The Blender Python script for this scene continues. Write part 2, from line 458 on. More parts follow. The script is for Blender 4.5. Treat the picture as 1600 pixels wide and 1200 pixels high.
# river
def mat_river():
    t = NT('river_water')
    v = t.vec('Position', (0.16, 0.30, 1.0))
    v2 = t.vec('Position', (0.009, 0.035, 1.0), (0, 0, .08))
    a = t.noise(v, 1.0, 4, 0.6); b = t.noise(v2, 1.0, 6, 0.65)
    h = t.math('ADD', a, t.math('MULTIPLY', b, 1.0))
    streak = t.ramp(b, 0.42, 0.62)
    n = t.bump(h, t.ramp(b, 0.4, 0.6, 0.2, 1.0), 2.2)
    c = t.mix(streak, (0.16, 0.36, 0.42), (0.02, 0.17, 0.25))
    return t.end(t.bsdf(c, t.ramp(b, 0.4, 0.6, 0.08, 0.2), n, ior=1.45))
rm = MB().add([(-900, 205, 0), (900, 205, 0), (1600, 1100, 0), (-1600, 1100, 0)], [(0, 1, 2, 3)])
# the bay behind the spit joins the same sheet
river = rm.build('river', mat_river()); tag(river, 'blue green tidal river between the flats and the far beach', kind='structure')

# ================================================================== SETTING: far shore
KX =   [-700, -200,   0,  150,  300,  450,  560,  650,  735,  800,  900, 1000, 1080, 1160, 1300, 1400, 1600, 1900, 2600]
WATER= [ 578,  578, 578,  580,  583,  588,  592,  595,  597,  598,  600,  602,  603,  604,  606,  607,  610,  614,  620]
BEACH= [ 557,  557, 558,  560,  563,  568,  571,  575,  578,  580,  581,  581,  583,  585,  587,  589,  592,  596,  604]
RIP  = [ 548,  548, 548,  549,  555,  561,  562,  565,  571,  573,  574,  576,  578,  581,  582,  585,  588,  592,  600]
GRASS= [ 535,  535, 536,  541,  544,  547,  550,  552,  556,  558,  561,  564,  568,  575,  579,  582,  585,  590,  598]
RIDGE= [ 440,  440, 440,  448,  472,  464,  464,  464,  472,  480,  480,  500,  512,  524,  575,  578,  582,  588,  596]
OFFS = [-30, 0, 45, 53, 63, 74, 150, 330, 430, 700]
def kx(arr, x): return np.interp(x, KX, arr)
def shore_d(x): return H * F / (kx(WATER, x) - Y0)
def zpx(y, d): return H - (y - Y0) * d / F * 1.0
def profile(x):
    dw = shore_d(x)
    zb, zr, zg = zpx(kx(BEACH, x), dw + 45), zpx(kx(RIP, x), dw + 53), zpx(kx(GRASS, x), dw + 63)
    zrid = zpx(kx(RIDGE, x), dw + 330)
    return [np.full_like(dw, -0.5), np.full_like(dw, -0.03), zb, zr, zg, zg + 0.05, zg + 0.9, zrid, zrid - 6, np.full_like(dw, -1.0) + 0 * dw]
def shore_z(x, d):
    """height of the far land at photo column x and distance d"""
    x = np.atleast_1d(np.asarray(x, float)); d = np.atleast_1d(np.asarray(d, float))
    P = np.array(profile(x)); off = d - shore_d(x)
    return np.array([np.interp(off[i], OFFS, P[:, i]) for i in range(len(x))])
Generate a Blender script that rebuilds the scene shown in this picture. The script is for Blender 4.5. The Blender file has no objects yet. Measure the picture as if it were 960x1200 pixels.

EXERCISE DIRECTIONS - Repeat exactly the lines from the first line of the records above through the line containing "river = rm.build('river', mat_river());", both included, and nothing else.

RESULT -
The Blender Python script for this scene continues. Write part 2, from line 458 on. More parts follow. The script is for Blender 4.5. Treat the picture as 1600 pixels wide and 1200 pixels high.
# river
def mat_river():
    t = NT('river_water')
    v = t.vec('Position', (0.16, 0.30, 1.0))
    v2 = t.vec('Position', (0.009, 0.035, 1.0), (0, 0, .08))
    a = t.noise(v, 1.0, 4, 0.6); b = t.noise(v2, 1.0, 6, 0.65)
    h = t.math('ADD', a, t.math('MULTIPLY', b, 1.0))
    streak = t.ramp(b, 0.42, 0.62)
    n = t.bump(h, t.ramp(b, 0.4, 0.6, 0.2, 1.0), 2.2)
    c = t.mix(streak, (0.16, 0.36, 0.42), (0.02, 0.17, 0.25))
    return t.end(t.bsdf(c, t.ramp(b, 0.4, 0.6, 0.08, 0.2), n, ior=1.45))
rm = MB().add([(-900, 205, 0), (900, 205, 0), (1600, 1100, 0), (-1600, 1100, 0)], [(0, 1, 2, 3)])
# the bay behind the spit joins the same sheet
river = rm.build('river', mat_river()); tag(river, 'blue green tidal river between the flats and the far beach', kind='structure')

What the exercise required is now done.